In Fordongianus, a new bath area has been built away from the ruins. Presumably to keep the tourists from using the original tubs. Hot water is piped from the thermal spring to the new baths. There are four enclosed baths with a huge sitting and waiting area built on the roof. Probably in the summer the baths are open all day, but now they are open only from 4 - 5 PM, as Sharon finally figured out.

I washed up using the warm water from the outflow spout. While Sharon waited for the baths to open, I took our clothes down to the wash pools. Donning my yellow rubber gloves caused much merriment amongst the local washerwomen.
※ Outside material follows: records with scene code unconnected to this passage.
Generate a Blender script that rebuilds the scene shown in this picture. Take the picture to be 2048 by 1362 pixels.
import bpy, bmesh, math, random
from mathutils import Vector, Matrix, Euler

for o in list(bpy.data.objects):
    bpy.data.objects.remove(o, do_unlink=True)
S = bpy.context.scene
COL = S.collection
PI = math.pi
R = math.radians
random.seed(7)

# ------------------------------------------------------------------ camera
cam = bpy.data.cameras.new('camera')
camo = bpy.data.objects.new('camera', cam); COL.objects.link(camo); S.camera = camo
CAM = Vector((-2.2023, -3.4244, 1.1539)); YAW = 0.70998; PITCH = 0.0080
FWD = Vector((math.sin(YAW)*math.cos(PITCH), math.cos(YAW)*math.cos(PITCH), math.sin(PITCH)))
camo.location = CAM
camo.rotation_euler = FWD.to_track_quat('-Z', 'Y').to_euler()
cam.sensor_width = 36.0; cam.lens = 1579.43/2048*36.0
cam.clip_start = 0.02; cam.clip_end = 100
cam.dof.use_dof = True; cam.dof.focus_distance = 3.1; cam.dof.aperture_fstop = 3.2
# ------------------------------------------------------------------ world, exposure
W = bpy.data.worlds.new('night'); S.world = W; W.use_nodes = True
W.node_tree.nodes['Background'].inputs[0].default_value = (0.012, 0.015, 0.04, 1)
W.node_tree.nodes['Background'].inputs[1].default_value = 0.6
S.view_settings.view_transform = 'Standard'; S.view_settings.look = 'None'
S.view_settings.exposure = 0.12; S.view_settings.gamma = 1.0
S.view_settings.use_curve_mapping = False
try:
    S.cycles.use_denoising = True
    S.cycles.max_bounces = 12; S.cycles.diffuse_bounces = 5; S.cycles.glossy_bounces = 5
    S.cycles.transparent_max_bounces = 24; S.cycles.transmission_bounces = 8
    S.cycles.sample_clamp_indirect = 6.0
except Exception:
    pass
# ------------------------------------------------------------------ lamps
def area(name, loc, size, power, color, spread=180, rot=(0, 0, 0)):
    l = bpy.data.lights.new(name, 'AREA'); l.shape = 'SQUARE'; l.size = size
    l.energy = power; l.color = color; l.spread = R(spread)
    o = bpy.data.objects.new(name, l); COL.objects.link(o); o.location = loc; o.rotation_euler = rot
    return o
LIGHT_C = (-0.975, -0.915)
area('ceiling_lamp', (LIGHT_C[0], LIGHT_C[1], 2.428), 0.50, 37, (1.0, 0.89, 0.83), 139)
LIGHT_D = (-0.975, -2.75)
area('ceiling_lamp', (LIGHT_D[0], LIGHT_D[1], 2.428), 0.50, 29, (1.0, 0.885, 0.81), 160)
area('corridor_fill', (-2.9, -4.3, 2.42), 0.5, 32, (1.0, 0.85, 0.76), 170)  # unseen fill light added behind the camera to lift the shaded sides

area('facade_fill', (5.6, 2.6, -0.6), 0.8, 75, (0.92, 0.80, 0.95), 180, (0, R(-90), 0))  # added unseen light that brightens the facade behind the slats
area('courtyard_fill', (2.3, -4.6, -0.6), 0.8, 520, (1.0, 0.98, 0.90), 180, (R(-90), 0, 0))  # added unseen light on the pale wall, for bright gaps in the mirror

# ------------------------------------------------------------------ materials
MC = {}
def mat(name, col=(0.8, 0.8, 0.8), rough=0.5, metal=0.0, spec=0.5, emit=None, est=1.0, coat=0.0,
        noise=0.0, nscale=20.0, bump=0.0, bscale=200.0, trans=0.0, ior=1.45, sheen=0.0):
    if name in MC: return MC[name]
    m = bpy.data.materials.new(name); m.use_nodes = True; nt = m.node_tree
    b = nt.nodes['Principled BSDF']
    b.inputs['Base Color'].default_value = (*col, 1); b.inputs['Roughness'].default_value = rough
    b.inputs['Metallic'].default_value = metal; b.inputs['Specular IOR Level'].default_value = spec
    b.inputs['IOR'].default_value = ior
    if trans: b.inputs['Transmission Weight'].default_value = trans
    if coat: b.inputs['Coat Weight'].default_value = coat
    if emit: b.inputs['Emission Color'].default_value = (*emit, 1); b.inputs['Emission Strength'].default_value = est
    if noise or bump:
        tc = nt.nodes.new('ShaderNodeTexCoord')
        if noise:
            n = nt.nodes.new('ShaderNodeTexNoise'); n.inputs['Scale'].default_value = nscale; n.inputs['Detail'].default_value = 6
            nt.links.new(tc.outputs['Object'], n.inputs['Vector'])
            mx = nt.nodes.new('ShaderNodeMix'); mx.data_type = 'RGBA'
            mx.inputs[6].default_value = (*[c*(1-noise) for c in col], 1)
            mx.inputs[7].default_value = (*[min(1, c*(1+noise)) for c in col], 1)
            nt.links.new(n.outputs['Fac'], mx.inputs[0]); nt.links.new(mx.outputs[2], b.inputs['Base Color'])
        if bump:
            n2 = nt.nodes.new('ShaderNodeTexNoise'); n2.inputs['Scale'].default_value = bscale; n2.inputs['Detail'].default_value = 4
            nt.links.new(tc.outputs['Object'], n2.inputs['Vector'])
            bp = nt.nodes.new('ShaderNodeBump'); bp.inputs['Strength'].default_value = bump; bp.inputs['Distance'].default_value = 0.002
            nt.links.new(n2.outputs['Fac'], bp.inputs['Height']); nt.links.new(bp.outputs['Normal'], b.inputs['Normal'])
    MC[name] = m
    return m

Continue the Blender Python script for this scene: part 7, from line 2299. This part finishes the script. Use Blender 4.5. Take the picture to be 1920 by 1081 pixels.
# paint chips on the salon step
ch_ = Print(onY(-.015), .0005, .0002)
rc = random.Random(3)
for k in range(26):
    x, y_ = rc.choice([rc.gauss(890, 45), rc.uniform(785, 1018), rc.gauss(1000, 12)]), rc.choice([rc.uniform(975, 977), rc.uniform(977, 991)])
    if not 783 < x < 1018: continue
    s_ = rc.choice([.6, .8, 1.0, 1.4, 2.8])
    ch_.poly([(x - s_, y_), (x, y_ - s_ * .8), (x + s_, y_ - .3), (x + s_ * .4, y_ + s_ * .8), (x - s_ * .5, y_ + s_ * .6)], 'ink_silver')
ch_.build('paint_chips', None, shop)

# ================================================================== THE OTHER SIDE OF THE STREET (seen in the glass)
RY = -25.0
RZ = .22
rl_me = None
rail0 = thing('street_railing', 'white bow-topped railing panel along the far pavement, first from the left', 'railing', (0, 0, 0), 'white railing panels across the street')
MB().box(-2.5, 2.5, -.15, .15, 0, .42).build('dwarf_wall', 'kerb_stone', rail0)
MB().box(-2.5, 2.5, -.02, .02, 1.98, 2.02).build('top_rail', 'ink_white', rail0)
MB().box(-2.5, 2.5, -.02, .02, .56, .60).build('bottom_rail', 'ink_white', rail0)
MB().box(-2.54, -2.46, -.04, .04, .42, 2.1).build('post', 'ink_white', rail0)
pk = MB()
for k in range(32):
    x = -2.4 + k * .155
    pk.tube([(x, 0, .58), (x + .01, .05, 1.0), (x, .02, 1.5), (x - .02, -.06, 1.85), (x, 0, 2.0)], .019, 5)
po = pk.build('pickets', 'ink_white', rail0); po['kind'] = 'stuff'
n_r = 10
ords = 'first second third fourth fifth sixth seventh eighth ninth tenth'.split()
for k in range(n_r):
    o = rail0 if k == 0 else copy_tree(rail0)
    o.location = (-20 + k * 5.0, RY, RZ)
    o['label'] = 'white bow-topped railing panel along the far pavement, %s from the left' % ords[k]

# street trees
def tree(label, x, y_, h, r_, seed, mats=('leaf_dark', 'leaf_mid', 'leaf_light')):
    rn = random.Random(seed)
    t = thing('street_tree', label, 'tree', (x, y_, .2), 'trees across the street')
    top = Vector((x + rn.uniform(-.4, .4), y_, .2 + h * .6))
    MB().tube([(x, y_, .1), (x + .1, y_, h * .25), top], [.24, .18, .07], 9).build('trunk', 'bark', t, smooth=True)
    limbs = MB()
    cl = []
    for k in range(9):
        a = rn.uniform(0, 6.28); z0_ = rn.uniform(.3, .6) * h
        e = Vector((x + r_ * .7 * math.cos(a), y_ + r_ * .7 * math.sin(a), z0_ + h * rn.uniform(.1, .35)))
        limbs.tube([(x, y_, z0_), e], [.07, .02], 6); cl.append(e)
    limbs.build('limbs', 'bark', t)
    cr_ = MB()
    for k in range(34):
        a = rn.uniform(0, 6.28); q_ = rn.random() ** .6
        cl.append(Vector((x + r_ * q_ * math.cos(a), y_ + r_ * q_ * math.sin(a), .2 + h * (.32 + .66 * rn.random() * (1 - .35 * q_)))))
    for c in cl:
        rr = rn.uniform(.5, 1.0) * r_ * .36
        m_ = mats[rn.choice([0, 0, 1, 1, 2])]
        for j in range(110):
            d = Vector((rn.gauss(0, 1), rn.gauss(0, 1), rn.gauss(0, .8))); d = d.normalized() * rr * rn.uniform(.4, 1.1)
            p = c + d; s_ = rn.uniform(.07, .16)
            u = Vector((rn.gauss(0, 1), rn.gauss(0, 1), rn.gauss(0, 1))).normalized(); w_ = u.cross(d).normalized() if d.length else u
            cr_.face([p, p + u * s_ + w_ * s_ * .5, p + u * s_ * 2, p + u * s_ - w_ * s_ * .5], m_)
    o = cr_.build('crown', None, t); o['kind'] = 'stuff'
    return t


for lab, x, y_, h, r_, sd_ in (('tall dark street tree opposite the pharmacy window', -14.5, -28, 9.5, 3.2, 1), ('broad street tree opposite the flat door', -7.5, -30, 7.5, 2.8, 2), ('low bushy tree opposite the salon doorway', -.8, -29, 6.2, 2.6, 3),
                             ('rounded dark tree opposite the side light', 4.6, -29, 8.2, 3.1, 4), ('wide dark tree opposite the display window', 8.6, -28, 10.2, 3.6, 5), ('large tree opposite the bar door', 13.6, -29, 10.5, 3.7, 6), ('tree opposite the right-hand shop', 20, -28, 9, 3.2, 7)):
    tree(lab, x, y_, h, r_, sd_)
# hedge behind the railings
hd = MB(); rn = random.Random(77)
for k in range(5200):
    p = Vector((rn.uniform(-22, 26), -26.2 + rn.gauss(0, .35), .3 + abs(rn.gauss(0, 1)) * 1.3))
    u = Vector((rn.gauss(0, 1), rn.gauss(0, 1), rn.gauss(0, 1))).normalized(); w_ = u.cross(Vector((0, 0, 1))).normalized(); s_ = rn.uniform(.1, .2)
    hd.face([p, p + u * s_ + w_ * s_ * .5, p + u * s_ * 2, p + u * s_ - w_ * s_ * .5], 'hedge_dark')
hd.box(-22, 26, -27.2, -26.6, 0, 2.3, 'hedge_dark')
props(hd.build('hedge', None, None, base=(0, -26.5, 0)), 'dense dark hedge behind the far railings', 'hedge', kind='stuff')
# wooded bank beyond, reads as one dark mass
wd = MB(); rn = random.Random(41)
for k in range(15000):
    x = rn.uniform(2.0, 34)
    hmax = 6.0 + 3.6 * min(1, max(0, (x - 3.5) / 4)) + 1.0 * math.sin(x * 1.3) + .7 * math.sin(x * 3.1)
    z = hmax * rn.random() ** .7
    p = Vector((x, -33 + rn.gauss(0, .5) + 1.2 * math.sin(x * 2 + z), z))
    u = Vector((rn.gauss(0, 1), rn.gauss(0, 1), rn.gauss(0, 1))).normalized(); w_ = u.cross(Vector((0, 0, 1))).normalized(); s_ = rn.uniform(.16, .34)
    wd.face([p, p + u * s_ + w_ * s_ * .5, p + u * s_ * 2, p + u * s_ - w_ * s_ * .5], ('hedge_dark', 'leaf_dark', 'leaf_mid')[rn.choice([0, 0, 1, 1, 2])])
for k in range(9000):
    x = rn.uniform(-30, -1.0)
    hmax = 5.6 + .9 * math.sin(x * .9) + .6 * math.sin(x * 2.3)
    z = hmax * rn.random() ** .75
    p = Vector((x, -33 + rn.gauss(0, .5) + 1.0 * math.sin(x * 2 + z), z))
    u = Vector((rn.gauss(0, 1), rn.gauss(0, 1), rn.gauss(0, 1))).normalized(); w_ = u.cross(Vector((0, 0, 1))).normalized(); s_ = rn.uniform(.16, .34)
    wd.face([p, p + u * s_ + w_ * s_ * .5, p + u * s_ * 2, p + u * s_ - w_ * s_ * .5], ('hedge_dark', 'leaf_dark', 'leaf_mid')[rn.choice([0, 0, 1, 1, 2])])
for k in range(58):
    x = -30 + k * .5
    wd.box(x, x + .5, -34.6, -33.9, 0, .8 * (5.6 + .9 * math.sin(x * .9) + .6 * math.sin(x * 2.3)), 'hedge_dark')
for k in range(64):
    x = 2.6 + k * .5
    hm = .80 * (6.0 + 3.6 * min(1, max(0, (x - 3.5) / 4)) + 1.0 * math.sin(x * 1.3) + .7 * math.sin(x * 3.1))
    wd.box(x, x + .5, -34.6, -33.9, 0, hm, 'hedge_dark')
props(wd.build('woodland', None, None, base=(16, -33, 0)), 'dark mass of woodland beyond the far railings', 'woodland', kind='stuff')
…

I took out my powdered soap, but they shook their heads and gave me a bar of soap. I don't know if it's because their bar soap is biodegradable or they just don't think much of powdered soap. Later, I thought it may be because they think the powdered soap is for washing machines.

The water bubbles in at a hot 60º C. There is a gushing cold water hose into the first pool to cool things down. It is still plenty hot and drains away, steaming, into the Tirso River.

A few minutes later, the group of washer women get up and, en masse, walk away, leaving me by my lonesome. Sharon appears and tells me they all went for their bath. They rent one stall for the hour and all thirty of them use it for $3. The only one left was a tub and it was an extra $3, and even though Sharon figures she could have soaked for the entire hour, it wasn't worth it. She wasn't too sure about the hygiene aspect.

I filled our large plastic collapsible water container with hot water and hauled it under a bridge where Sharon did her hair in peace and solitude, except for one guy who looked over from a hilltop, watching. I think it would be difficult to be a criminal in Sardinia; there's always someone around watching.

We pushed our bikes into a treed area along the quiet riverbank, past a sign warning of flash floods in four languages. We aren't overly concerned about getting washed away in the middle of the night. It's a clear starry sky and near-drought conditions on the island.

It was unusually quiet, being a Friday night and all. Only a couple of dogs stayed up yapping.

Today, in Ollastra, where I mailed film and postcards back to Canada, I saw an old wrinkled man clutching a boquet of bright yellow flowers to his chest.